Can you imagine quitting school at 15 and not knowing what your future holds? It seemed like that was Kevin’s only path at the time, to quit school. He was failing in most of his classes and things weren’t any better at home. His mom was raising him and his two brothers. She was having problems paying the bills and they were losing their home. With all the instability in the house, it wasn’t easy for any of the kids to pull good grades. Zach, Kevin’s brother could only muster Ds and Fs and Bill, his other brother, could not get his homework completed and turned in without misplacing it.

Being on the brink of homelessness and then actually becoming a family who is homeless is extremely stressful to all involved. Family members go into survival mode and kids can’t even think about doing homework or getting decent grades. Everything is looked at in “short term” time frame. How will the family eat? Where will the family stay? Who will help them? Weeks turn into months and the family still suffers until the cycle of poverty is stopped. When the kids go for months worried about basic needs such as food and shelter, school work is no longer a priority. Also, most high school kids need a computer to complete their homework. If you are homeless, you don’t even have a library card so using the computers at the library is no longer an option. Everything becomes an extreme effort. Unfortunately, in the long run these months of falling behind in school will mean a lot of make up work to catch up or even failing a grade.

Luckily for Kevin and his family, they entered the Bridge Communities transitional housing program. About that same time, a new tutor, Gayle, was beginning to help out at Bridge. She was assigned to Kevin’s family and within days Gayle, her husband and 24 year-old daughter were all helping tutor Kevin and his brothers.

Four to five days a week you would find the six of them huddled over books and calculators after school in the Bridge Communities Westmont learning center—located in the same building where the family lived. In between, Gayle kept in close contact with the teen’s teachers at two schools through email, teacher conferences, and frequent conversations with their mother.

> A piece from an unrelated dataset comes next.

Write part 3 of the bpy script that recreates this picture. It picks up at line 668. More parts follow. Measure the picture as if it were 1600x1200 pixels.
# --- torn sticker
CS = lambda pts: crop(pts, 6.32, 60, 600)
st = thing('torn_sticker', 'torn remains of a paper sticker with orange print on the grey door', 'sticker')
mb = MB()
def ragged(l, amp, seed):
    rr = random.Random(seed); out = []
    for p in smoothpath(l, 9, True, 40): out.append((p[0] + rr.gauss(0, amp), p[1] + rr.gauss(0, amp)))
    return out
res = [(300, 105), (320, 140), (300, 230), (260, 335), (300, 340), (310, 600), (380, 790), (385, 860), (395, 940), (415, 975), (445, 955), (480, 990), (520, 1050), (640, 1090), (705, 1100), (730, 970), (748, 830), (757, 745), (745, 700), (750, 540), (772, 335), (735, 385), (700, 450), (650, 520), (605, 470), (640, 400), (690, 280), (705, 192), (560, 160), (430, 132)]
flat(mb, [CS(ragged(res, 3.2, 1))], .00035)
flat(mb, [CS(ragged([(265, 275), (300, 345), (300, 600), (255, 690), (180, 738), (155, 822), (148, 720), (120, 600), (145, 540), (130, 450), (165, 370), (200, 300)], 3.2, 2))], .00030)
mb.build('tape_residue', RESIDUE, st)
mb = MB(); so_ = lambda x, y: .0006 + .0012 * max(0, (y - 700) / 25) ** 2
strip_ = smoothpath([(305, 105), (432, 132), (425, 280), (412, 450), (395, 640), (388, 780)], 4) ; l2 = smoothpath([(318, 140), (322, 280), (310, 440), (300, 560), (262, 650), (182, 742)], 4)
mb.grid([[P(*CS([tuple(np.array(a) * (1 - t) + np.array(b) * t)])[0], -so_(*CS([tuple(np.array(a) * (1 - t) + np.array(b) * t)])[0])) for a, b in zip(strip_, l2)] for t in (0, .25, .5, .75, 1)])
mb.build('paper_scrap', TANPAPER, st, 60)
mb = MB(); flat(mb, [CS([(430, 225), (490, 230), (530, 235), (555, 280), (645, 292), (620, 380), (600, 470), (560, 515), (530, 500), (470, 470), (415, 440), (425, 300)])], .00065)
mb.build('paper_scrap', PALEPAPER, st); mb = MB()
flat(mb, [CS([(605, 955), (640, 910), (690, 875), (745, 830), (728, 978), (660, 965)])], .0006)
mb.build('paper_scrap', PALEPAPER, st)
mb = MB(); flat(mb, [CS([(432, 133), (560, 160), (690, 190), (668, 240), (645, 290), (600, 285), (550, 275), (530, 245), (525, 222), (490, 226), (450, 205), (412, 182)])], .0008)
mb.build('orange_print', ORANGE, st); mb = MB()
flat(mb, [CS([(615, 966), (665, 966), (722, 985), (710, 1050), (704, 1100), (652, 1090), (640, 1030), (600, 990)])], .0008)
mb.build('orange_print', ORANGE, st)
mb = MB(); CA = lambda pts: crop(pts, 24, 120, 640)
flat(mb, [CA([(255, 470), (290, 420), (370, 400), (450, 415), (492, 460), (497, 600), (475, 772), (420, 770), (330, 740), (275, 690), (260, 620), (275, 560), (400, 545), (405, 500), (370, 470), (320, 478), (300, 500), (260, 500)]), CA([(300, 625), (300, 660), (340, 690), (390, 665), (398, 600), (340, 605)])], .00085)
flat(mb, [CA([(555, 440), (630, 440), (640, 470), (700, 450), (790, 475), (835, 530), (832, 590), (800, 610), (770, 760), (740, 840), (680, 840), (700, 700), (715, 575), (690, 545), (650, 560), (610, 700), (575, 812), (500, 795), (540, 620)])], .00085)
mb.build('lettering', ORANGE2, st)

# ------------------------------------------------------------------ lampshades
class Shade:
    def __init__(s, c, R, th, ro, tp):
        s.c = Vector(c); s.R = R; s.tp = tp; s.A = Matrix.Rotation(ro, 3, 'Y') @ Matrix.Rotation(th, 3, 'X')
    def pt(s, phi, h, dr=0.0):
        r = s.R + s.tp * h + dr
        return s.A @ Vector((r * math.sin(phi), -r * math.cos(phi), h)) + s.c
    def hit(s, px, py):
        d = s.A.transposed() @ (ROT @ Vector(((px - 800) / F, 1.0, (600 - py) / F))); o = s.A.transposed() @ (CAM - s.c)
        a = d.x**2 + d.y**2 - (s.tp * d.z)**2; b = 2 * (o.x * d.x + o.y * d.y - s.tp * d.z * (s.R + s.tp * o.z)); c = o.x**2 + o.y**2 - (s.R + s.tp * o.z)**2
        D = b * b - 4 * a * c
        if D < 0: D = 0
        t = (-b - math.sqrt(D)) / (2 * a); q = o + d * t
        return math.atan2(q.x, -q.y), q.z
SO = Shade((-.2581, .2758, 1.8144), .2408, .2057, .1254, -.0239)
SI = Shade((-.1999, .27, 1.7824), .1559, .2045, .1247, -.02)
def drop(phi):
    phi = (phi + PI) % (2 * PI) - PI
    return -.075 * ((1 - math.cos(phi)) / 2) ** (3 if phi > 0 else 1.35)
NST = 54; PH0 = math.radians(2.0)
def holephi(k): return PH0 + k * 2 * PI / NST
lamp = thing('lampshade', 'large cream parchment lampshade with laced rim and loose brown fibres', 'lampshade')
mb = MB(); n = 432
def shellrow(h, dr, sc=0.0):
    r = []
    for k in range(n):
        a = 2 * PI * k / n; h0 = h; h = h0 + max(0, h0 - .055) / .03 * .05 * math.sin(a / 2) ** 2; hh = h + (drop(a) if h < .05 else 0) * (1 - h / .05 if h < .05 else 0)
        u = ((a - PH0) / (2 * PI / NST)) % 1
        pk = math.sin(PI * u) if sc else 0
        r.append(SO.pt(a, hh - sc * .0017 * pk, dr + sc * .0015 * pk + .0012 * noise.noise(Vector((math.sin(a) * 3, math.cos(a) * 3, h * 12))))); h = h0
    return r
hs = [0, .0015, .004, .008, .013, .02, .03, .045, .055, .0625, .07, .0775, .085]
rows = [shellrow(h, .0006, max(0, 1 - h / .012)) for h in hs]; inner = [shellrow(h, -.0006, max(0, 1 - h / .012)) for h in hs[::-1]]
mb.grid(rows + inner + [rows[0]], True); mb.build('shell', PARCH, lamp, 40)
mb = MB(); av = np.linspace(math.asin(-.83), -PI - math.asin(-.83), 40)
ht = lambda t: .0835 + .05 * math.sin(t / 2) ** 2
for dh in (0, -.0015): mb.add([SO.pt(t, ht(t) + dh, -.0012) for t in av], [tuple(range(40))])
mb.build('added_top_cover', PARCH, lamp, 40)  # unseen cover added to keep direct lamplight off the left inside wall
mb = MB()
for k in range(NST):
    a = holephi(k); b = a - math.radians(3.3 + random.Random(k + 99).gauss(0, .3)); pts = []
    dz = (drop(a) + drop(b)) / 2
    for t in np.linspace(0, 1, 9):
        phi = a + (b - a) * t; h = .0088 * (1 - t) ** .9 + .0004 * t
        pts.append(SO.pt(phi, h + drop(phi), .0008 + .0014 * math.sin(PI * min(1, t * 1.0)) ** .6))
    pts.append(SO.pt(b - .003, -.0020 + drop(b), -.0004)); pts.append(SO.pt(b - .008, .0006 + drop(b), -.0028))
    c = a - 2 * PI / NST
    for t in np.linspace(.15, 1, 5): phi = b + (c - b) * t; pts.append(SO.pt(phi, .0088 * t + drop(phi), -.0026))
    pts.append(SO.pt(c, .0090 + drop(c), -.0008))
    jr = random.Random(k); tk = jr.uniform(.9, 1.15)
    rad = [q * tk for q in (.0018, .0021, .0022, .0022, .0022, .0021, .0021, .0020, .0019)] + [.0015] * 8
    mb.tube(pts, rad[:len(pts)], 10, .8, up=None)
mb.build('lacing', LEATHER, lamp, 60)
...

All three children raised their grades from Ds and Fs to As and Bs. Kevin, Zach, and Bill are feeling proud of themselves for what they have accomplished. Kevin admits “I want to study and earn the good grades so I can go to college.”

Thank God for people like Gayle and her family who became tutors to Kevin and his brothers. They were able to help the kids focus on what is important in their lives right now while Bridge Communities program helped their mom understand what she needs to do to get the family back into their own home.